Постправда: Знание как борьба за власть - стр. 48
Консенсус: сфабрикованное согласие как регулятивный идеал науки?
Когда веритисты говорят, что истина – это «регулятивный идеал» всякого исследования, они просто указывают на такую расстановку социальных сил, при которой самоорганизующееся научное сообщество выступает окончательным арбитром всех притязаний на знание, принимаемых обществом в целом. Конечно, научное сообщество может в чем-то ошибиться, однако ошибки обнаруживаются только тогда, когда научное сообщество решает признать их, а исправляются они опять же только тогда, когда научное сообщество говорит, что они исправлены. Собственно, веритисты отстаивают то, что я назвал «когнитивным авторитаризмом» [Fuller, 1988, ch. 12]. С точки зрения постистины веритизм сводится к слегка приукрашенной версии морального крестового похода, что ясно по таким псевдоэпистемическим понятиям, как «доверие» и «надежность», благодаря которым «научность» ассоциируется с корпусом знания и одновременно с людьми, такое знание производящими. Я говорю «псевдо», поскольку нет согласия относительно специальной эпистемической меры подобных качеств. Суждения о людях неизменно используются в качестве замены суждений о мире.

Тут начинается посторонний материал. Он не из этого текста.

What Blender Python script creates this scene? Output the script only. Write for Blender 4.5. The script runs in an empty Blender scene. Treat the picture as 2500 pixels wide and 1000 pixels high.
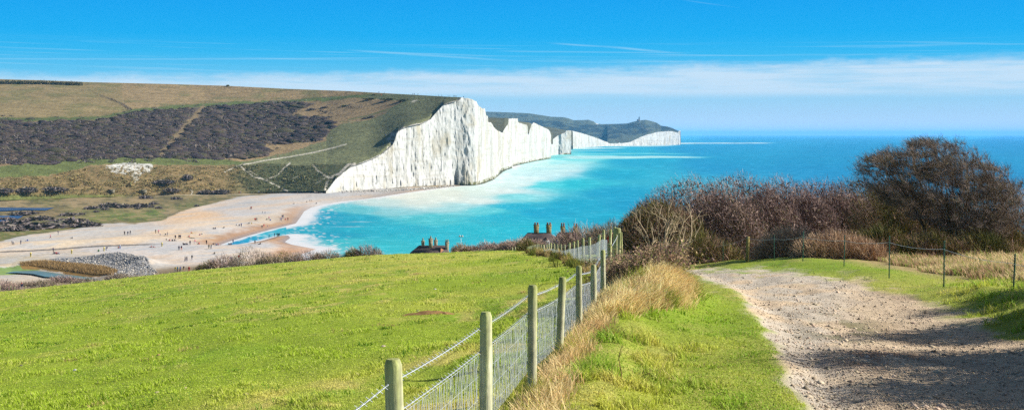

Например, доверие – качество, присутствие которого ощущается преимущественно как двойное отсутствие, а именно как мудрый отказ изучать претензии на знание самостоятельно, который, как решается впоследствии, повлек не негативные последствия, в основном потому, что некая «доверенная сторона» (известная также под именем «ученых») провела необходимую работу по проверке. Я назвал доверие «флогистонным» понятием по этой причине, так как оно напоминает псевдоэлемент флогистон [Fuller, 1996]. В самом деле, мое общее несогласие с подобным умонастроением привело меня к доказательству того, что университеты должны заниматься «эпистемическим подрывом доверия». Вот мой первоначальный тезис:
Короче говоря, университеты функционируют как уничтожители доверия к знанию, чьи корпоративные способности к «созидательному разрушению» мешают новому знанию превращаться в интеллектуальную собственность [Fuller, 2002, p. 47; курсив оригинала).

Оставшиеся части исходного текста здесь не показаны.